As the story is told in The Grapes of Wrath, many farmers left the High Plains in search of more than just a better life, but of life itself – a job where a person could feed his family.

There is also the story of the ones who stayed on the Plains. Growing conditions were tough. Most people lost what money they saved when the banks went under. I asked my great Aunt Pearl, who was a girl of nine at the time, what she remembered. She said when the storms blew in, you couldn’t see the back fence from the house. After the dirt storm passed, they would haul buckets of dirt out of the house.

We still have dirt storms in West Texas, but why not a repeat of the “Dirty Thirties?” The main reason is technology. The first was the Hoeme plow. By using sweeps instead of a one-way disc, trash was left on top of the ground. With the invention of herbicides, we didn’t rely so much on the plow to control weeds, thus increasing organic matter in the soil. Overuse of the plow breaks down soil structure, making powdery soil that blows. I wonder what our 30 mph-plus winds would have looked like in the “Dirty Thirties?”

Sure, the dirt storms weren’t pretty this year, but they could have been a lot worse.

Today, we have even better tools – crops over the tops of which we can spray herbicide that kills weeds without killing the crop. This is certainly the greatest invention in my farming career, allowing me to leave all the organic matter on top of the soil, which decreases dirt storms and, at the same time, captures every drop of rain that falls.

But how about when the rain doesn’t fall?

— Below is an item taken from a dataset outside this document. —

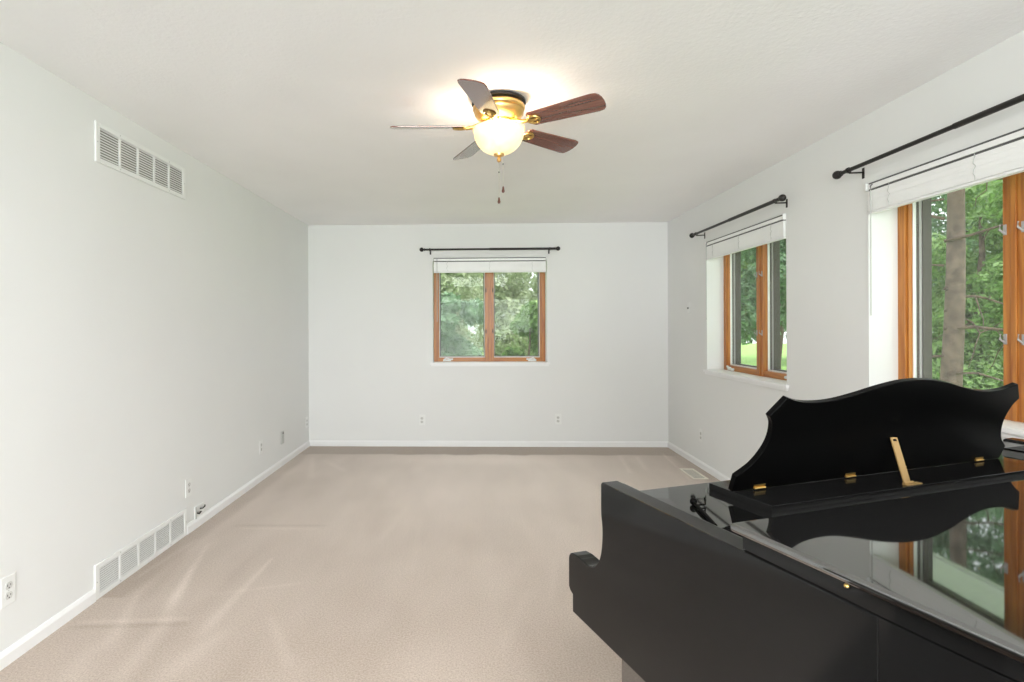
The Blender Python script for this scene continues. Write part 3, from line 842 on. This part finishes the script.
# sliding music tray
TX0, TX1, TZ = 0.262, 1.175, 0.9555
b = MB(); b.box(TX0, TX1, -0.216, -0.046, TZ - 0.0145, TZ); tray = b.build('music_tray', M['piano_side'], piano, bevel=0.0006)
# music desk, leaning back towards the tail
DC = 0.721
half = [(0.463, 0.000), (0.4645, 0.040)]
half += catmull([(0.4645, 0.040), (0.430, 0.066), (0.409, 0.100), (0.402, 0.132), (0.408, 0.165), (0.4235, 0.186)], 4)[1:]
half += [(0.390, 0.228)]
half += catmull([(0.390, 0.228), (0.350, 0.2165), (0.300, 0.212), (0.245, 0.215), (0.185, 0.226), (0.120, 0.241), (0.055, 0.252), (0.0, 0.255)], 4)[1:]
poly = [(DC + x, s) for x, s in half] + [(DC - x, s) for x, s in reversed(half[:-1])]
K = 0.36; nrm = math.hypot(1, K)
def desk_pt(x, s, off):        # s: distance up the board, off: towards the tail
    s = s / nrm
    return (x, -(0.118 + K * s) - off / nrm, max(TZ, TZ + s - off * K / nrm))
n = len(poly)
vs = [desk_pt(x, s, 0.0) for x, s in poly] + [desk_pt(x, s, -0.013) for x, s in poly]
fs = [tuple(range(n)), tuple(range(2 * n - 1, n - 1, -1))] + [(i, n + i, n + (i + 1) % n, (i + 1) % n) for i in range(n)]
b = MB(); b.add(vs, fs); M['desk'] = mat('black_desk_finish', (0.0015, 0.0015, 0.0015), 0.28, spec=0.06)
desk = b.build('music_desk', M['desk'], piano, bevel=0.0012)
for hx in (0.345, 0.627, 0.812, 1.105):
    b = MB(); w = 0.016; hx = hx - 0.014
    if abs(hx - 0.798) < 1e-6: w = 0.009
    p0 = desk_pt(hx - w, 0.004, 0.0006); p1 = desk_pt(hx + w, 0.004, 0.0006); p2 = desk_pt(hx + w, 0.013, 0.0006); p3 = desk_pt(hx - w, 0.013, 0.0006)
    q = [desk_pt(hx + sx * w, s, 0.0022) for sx, s in ((-1, 0.004), (1, 0.004), (1, 0.013), (-1, 0.013))]
    b.add([p0, p1, p2, p3] + q, [(0, 1, 2, 3), (4, 5, 6, 7), (0, 1, 5, 4), (1, 2, 6, 5), (2, 3, 7, 6), (3, 0, 4, 7)])
    b.tube([(hx - w, -0.1235, TZ + 0.004), (hx + w, -0.1235, TZ + 0.004)], 0.0024, 8)
    b.build('hinge', M['brass'], desk)
# brass strip that props the desk
A = Vector((0.683, -0.203, TZ + 0.004)); B = Vector(desk_pt(0.690, 0.113, 0.014))
d_ = (B - A).normalized(); side = Vector((1, 0, 0)); side = (side - d_ * side.dot(d_)).normalized(); nn = d_.cross(side)
def strip_box(b, A, B, hw, th):
    vs = []
    for P in (A, B):
        for sx, sn in ((-1, -1), (1, -1), (1, 1), (-1, 1)): vs.append(tuple(P + side * hw * sx + nn * th * sn))
    b.add(vs, [(0, 3, 2, 1), (4, 5, 6, 7), (0, 1, 5, 4), (1, 2, 6, 5), (2, 3, 7, 6), (3, 0, 4, 7)])
b = MB(); strip_box(b, A, B, 0.0105, 0.0012); prop = b.build('desk_prop', M['brass_strip'], piano)
b = MB(); strip_box(b, B - d_ * 0.009, B - d_ * 0.004, 0.0055, 0.0016); b.build('prop_slot', M['piano_matt'], prop)
b = MB(); b.box(0.672, 0.722, -0.211, -0.199, TZ, TZ + 0.0018); b.tube([(0.672, -0.203, TZ + 0.004), (0.702, -0.203, TZ + 0.004)], 0.0030, 8)
b.build('prop_bracket', M['brass_strip'], piano)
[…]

I can use the best methods possible, but if it doesn’t rain, it doesn’t matter. I have to remember why other producers and I do what we do. What keeps farmers on the land? What keeps stability in agriculture? With this kind of risk, who’s going to grow the crops when things change? Those are questions answered from lessons learned from the Dust Bowl.

I am grateful that I can buy crop insurance at a reasonable cost, and that we have agriculture programs that help smooth out this risk. The events of this year, although unfortunate for many on the High Plains, highlight the importance of these programs and their necessity to keep this industry running at the pace needed to meet future global demand.

I hope that my children will never have to see a time like this again, but I can’t promise that. What I can promise is that I, as a producer, am committed to this land and the fruit that comes from it, through the good times and the bad. I can’t get down on this year and tell future generations that it’s not worth it, because it is. And not only is it worth it, it is vital. Nothing worth having comes easy, and I have been and continue to be blessed. As the Robert Schuller book title says, Tough Times Never Last, Tough People Do.

The settlers who came to the Great Plains were a hardy breed – tough and independent. When I look at what they went through, I realize that Aunt Pearl is right: “The good old days are right now.” We are indeed fortunate that agriculture has changed with the times, and producers have adopted technologies that will keep us from experiencing what Aunt Pearl and those early settlers lived through in the 1930s. We have learned lessons from the past. Let’s not forget them.